Tek başına yaşamak özgürlüktür derler. Ama bu ülkede kadınsan, özgürlük çoğu zaman hayatta kalma mücadelesiyle gölgeleniyor. Yalnız yaşamak, kendi kararlarını alabilmek, kendi düzenini kurabilmek anlamına gelirken; aynı zamanda sürekli tetikte olmayı, sürekli kaygıyla yaşamayı da beraberinde getiriyor.
Bir yemek siparişi geldiğinde, kapıyı aralar aralamaz paketi alıp kapıyı hızla kapatmak zorunda kalıyorsun. Çünkü gülümsemek bile yanlış anlaşılabilir. Eve girerken adımlarını hızlandırıyorsun; aklına hep aynı ihtimal geliyor: “Ya arkama biri takıldıysa?” Çünkü biz biliyoruz; Ceren Özdemir evinin kapısının önünde öldürüldü, Özgecan Aslan bir minibüste katledildi, nice kadın sırf kadın oldukları için hayattan koparıldı.
Taksiye bindiğinde rahatça yolculuk yapmak yerine, dikiz aynasında gözleri izlemek, konum paylaşmak, yüksek sesle telefonda konuşmak zorunda kalıyorsun. Erkekler için sıradan olan bir yolculuk, kadın için her an tehdit barındırabiliyor.
Sorun tek başına yaşayan kadının yalnızlığı değil, kadınların bu ülkede sürekli yalnız bırakılması. Yasalar caydırıcı değil, koruma kararları çoğu zaman kâğıt parçasından ibaret. Devletin kadınları koruma söylemleri pratikte hayata geçmediği sürece, bizler kapılarımızı korkuyla açmaya, sokaklarda tedirgin yürümeye, evlerimize arkamıza bakarak girmeye mahkûm ediliyoruz.

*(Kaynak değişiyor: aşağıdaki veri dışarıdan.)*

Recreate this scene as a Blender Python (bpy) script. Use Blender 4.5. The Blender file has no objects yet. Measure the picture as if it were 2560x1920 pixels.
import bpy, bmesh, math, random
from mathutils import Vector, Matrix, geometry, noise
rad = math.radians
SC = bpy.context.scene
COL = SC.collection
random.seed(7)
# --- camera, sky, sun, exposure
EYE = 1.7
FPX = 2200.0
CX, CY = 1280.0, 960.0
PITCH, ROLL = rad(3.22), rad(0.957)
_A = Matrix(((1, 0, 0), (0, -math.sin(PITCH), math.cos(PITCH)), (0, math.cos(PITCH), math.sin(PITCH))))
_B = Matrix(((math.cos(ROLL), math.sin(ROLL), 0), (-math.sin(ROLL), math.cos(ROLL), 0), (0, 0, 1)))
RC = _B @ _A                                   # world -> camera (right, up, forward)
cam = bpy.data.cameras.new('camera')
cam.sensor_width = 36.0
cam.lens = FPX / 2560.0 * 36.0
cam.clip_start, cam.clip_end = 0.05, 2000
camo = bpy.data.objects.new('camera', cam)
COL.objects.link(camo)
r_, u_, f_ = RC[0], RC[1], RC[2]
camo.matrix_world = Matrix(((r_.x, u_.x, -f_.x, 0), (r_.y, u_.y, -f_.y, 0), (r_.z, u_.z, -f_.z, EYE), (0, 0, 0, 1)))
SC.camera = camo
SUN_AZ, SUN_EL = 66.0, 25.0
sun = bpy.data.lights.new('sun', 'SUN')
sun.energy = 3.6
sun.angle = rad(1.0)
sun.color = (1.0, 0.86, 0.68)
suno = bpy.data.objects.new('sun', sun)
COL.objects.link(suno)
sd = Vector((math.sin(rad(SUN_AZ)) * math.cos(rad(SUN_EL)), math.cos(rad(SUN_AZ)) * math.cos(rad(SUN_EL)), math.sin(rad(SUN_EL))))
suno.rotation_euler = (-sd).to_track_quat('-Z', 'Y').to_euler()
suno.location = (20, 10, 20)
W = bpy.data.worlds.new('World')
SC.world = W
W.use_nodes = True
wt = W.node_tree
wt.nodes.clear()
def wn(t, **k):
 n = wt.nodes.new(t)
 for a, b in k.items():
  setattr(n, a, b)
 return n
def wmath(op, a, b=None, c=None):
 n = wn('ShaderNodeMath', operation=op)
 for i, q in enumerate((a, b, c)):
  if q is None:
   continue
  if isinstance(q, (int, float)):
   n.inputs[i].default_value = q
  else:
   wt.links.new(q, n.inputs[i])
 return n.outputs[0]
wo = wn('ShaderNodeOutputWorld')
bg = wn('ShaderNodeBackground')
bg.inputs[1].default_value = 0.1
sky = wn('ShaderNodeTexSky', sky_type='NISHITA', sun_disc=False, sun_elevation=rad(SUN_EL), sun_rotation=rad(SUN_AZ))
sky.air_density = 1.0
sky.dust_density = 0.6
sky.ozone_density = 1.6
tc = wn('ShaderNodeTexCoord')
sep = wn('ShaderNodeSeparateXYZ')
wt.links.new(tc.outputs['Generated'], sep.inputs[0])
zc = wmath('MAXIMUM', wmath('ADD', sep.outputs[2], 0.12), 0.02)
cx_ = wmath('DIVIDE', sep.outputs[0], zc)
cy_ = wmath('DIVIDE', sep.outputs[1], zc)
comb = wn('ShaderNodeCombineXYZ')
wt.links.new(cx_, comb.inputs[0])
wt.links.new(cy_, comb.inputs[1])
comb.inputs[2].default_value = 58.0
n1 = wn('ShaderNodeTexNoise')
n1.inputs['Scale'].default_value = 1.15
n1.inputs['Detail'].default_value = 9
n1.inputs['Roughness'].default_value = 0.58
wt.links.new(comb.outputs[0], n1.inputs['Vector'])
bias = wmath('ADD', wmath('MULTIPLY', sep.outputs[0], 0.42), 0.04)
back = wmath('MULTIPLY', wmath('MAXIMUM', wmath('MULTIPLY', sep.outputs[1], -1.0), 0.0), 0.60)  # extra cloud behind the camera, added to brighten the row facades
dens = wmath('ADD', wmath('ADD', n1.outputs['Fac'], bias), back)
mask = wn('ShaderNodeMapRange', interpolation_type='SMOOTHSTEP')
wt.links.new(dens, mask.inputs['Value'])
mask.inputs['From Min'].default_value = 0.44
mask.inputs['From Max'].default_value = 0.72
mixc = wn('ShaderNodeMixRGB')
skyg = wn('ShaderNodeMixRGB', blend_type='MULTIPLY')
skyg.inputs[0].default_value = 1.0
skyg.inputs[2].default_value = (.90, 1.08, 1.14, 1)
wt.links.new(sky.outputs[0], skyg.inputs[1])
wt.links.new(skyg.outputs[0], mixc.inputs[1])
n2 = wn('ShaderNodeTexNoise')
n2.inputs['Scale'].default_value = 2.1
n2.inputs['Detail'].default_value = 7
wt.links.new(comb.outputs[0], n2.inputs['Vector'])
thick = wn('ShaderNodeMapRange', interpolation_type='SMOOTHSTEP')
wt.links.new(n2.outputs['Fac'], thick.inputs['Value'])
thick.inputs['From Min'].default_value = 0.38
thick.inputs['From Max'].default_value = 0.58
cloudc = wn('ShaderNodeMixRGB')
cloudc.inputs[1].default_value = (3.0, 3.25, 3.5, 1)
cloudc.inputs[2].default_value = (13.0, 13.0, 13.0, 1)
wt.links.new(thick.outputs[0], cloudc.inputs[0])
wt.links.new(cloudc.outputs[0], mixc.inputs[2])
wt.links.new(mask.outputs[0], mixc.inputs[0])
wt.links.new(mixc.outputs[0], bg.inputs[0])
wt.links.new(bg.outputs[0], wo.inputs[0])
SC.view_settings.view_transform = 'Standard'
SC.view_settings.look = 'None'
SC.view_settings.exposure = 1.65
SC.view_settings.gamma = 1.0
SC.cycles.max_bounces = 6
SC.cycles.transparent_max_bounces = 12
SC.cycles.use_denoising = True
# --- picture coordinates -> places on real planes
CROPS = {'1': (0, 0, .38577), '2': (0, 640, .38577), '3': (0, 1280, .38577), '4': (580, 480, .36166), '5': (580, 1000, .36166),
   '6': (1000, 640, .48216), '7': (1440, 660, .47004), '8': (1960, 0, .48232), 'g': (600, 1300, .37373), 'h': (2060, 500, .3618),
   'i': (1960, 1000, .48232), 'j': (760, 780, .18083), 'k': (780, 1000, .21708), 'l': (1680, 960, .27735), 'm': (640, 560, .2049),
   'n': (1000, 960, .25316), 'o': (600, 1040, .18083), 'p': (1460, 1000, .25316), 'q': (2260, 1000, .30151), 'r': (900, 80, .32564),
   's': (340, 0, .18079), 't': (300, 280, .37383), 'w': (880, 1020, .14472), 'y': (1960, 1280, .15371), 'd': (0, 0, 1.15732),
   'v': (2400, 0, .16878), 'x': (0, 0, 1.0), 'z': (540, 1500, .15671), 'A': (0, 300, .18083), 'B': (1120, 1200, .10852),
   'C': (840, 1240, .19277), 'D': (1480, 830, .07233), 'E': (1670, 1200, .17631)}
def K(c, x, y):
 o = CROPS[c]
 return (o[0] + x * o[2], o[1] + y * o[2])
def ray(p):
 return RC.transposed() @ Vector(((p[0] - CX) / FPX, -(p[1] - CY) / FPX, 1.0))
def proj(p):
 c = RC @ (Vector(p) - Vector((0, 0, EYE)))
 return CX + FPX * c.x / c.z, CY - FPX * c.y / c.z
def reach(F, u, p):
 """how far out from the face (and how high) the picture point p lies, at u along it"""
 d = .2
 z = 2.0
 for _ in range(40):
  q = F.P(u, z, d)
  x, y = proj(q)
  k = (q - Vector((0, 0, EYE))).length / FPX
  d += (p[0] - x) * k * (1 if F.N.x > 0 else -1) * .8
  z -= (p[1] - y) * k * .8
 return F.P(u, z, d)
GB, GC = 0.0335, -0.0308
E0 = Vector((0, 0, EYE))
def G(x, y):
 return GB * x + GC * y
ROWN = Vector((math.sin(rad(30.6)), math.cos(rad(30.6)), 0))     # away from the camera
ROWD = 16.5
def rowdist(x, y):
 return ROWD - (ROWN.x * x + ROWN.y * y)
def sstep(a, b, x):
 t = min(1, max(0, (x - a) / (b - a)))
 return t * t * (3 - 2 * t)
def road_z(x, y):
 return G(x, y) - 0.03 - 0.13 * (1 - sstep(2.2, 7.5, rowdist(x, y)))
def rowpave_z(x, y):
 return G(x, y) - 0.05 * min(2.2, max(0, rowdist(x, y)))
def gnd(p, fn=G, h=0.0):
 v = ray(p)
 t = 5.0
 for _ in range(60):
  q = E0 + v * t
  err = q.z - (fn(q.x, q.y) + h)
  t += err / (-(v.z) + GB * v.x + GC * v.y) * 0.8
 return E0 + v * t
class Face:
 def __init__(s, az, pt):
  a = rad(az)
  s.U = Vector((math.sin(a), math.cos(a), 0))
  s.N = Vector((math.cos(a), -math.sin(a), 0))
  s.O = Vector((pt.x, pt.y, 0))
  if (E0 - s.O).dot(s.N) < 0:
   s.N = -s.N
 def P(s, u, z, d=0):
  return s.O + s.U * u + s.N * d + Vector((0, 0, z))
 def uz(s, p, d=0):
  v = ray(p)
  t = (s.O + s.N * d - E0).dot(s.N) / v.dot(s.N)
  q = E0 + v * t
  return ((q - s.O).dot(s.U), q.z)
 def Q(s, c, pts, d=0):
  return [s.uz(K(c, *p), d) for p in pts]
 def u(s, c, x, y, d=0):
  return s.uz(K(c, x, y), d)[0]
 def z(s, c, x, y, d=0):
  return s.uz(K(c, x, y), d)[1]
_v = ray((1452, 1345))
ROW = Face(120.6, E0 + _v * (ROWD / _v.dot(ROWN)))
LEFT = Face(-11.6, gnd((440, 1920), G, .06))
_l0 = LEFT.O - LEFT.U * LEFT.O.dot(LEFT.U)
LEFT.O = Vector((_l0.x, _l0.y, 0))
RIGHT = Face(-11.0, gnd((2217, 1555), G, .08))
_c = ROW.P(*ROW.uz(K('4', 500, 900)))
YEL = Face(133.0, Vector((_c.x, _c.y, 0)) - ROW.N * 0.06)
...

Ama bütün bu kaygılara rağmen kadınlar yalnız yaşamayı seçiyor. Çünkü kendi evinin kapısını açmak, kendi düzenini kurmak, kendi hayatına sahip çıkmak hâlâ en güçlü direniş. Yalnızlık değil, cesaretin adı bu. Ve unutmamak gerek: Asıl mesele kadınların yalnız yaşaması değil, kadınların yalnız bırakılması.